Instructions for the task
Leave out the pictures and repeat the rest of the material exactly.

Available data

-.-.-

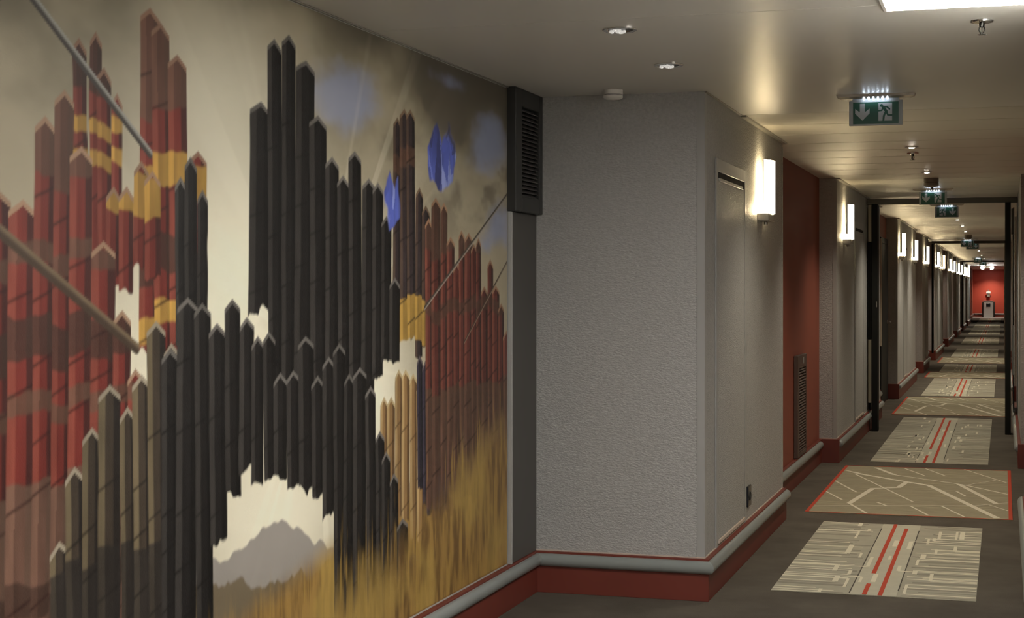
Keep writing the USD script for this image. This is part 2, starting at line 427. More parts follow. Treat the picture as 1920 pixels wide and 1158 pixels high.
# ------------------------------------------------------------------ wall lights
def make_sconce(y, label):
    t = thing('wall_light', (XL, y, 1.91), 0, label, 'wall light', 'lit glass wall lights along the left wall')
    n, pts, w, d0, d1, h = 14, [], 0.138, 0.050, 0.088, 0.305
    outer = [(d0 + (d1 - d0) * math.cos(math.pi / 2 * u), w * u) for u in np.linspace(-1, 1, n + 1)]
    poly = Polygon(outer + [(x - 0.006, y_) for x, y_ in outer[::-1]])
    g = extrude(poly, h)
    obj('glass_shade', g, 'shade_glass', t, smooth=40)
    for q in (-0.05, 0.05):
        obj('lamp', trimesh.creation.capsule(0.03, 0.012, count=(12, 12)).apply_translation((0.026, q, 0.018)), 'bulb', t, smooth=True)
    obj('bracket', bev(0, 0.07, -0.11, 0.11, -0.045, -0.001, 0.004), 'brushed', t)
    obj('finial', lathe([(0, 0), (0.012, 0), (0.012, 0.015), (0, 0.018)], 16, (0.035, 0, -0.063)), 'brushed', t, smooth=40)
    return t


SY = [9.30, 14.42, 22.25, 25.5, 29.4, 34.2, 37.4, 42.1, 45.5, 50.0, 53.1, 57.6, 60.6, 65.1]
ordn = ['third', 'fourth', 'fifth', 'sixth', 'seventh', 'eighth', 'ninth', 'tenth', 'eleventh', 'twelfth', 'thirteenth', 'farthest']
SL = ['lit glass wall light beside the papered door, the largest and nearest one', 'lit glass wall light on the second grey pier, before the fire door frame']
SL += [f'lit glass wall light far down the corridor, {o} from the front' for o in ordn[:-1]] + ['lit glass wall light farthest down the corridor, nearest the red end wall']
sc0 = make_sconce(SY[0], SL[0])
for y, lab in zip(SY[1:], SL[1:]):
    dup(sc0, 'wall_light', (XL, y, 1.91), 0, lab, 'wall light', 'lit glass wall lights along the left wall')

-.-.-

Reply
Keep writing the USD script for this image. This is part 2, starting at line 427. More parts follow. Treat the picture as 1920 pixels wide and 1158 pixels high.
# ------------------------------------------------------------------ wall lights
def make_sconce(y, label):
    t = thing('wall_light', (XL, y, 1.91), 0, label, 'wall light', 'lit glass wall lights along the left wall')
    n, pts, w, d0, d1, h = 14, [], 0.138, 0.050, 0.088, 0.305
    outer = [(d0 + (d1 - d0) * math.cos(math.pi / 2 * u), w * u) for u in np.linspace(-1, 1, n + 1)]
    poly = Polygon(outer + [(x - 0.006, y_) for x, y_ in outer[::-1]])
    g = extrude(poly, h)
    obj('glass_shade', g, 'shade_glass', t, smooth=40)
    for q in (-0.05, 0.05):
        obj('lamp', trimesh.creation.capsule(0.03, 0.012, count=(12, 12)).apply_translation((0.026, q, 0.018)), 'bulb', t, smooth=True)
    obj('bracket', bev(0, 0.07, -0.11, 0.11, -0.045, -0.001, 0.004), 'brushed', t)
    obj('finial', lathe([(0, 0), (0.012, 0), (0.012, 0.015), (0, 0.018)], 16, (0.035, 0, -0.063)), 'brushed', t, smooth=40)
    return t


SY = [9.30, 14.42, 22.25, 25.5, 29.4, 34.2, 37.4, 42.1, 45.5, 50.0, 53.1, 57.6, 60.6, 65.1]
ordn = ['third', 'fourth', 'fifth', 'sixth', 'seventh', 'eighth', 'ninth', 'tenth', 'eleventh', 'twelfth', 'thirteenth', 'farthest']
SL = ['lit glass wall light beside the papered door, the largest and nearest one', 'lit glass wall light on the second grey pier, before the fire door frame']
SL += [f'lit glass wall light far down the corridor, {o} from the front' for o in ordn[:-1]] + ['lit glass wall light farthest down the corridor, nearest the red end wall']
sc0 = make_sconce(SY[0], SL[0])
for y, lab in zip(SY[1:], SL[1:]):
    dup(sc0, 'wall_light', (XL, y, 1.91), 0, lab, 'wall light', 'lit glass wall lights along the left wall')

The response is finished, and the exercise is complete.